There you are sitting down to go back and review a piece of work you completed over a year ago – your literature review. You’ve had notes from your supervisor, some of which you addressed at the time, but others required a little more reading, which you did, or some deeper thinking about, which you are still doing really (does that ever end?). But over all you are ready to take those forty thousand words apart and rearrange them a bit into three chapters instead of one.
You’ve also got a bit of actual diagram design work, which you also did, and re-did, and tweaked a little, and tweaked a lot, and you are still not yet entirely happy with, but its so almost there that you think you think you can at least put it in and see what people think of it. This picture should be worth at least a thousand words that currently read like a long list.
After the intensely practical work of the previous week, you are ready, eager indeed to get back to the desk and stuck into some long form writing.
And… and someone casually waves a paper under your nose that you’ve not seen before.

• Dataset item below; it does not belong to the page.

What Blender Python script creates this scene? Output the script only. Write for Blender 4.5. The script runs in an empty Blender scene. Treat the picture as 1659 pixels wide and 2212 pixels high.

And you read it and think “how did I miss this?” And look at it and think “I wonder if I should change my diagram?” And then you frown and think “no, seriously, how did I miss this?” And you begin to wonder what else you missed – but that way madness lies.
The paper in question is from 2004. It’s called MDA: A Formal Approach to Game Design and Game Research by Robin Hunicke, Marc LeBlanc and Robert Zubek. A paper written as a result of a series of games design workshops at an annual AI conference, I might be forgiven for missing it on the first pass, but the concepts it offers seem so fundamental I feel I must include it as I edit those forty thousand words. For example take this quote, from page two
The MDA framework formalizes the consumption of games by breaking them into their distinct components:
RULES -> SYSTEM -> “FUN”
…and establishing their design counterparts:
MECHANICS -> DYNAMICS -> AESTHETICS
Their argument is that the game is a designed artifact, and the content of the game is its behaviour, “not the media that streams out of it towards the player” and they go on to say that each component can be thought of as a “lens” through which to examine the game design. Importantly, they point out that designers and players will use these lenses in opposite directions:
From the designer’s perspective, the mechanics give rise to dynamic system behavior, which in turn leads to particular aesthetic experiences. From the player’s perspective, aesthetics set the tone, which is born out in observable dynamics and eventually, operable mechanics.
It’s their discussion of aesthetics which I think is the first thing I need to add into my thesis. It needs to go in somewhere around Nicole Lazarro and Tynan Sylvester. Like Lazarro, they try and create a taxonomy of fun:
- Sensation
Game as sense-pleasure- Fantasy
Game as make-believe- Narrative
Game as drama- Challenge
Game as obstacle course- Fellowship
Game as social framework- Discovery
Game as uncharted territory- Expression
Game as self-discovery- Submission
Game as pastime
They go on to describe how dynamics can be created to support or even generate the aesthetics, much in the same way that Sylvester does. (Along the way they suggest ways to “fix” Monopoly, but here they make the newbie error of thinking Monopoly is meant to be “fun”.) And then how the mechanics might enable the dynamics. This being an AI conference, they summarize the approach by showing how an AI prototyped with a simple “peek-aboo” game for toddlers, can be run through the MDA lenses again and again, creating a Rugrats game for older children or even a shooter for teens, all with the same same core mechanic, but different dynamics and aesthetics. All of that is les relevant to my thesis, but I’m going to have to build the fundamentals of MDA in.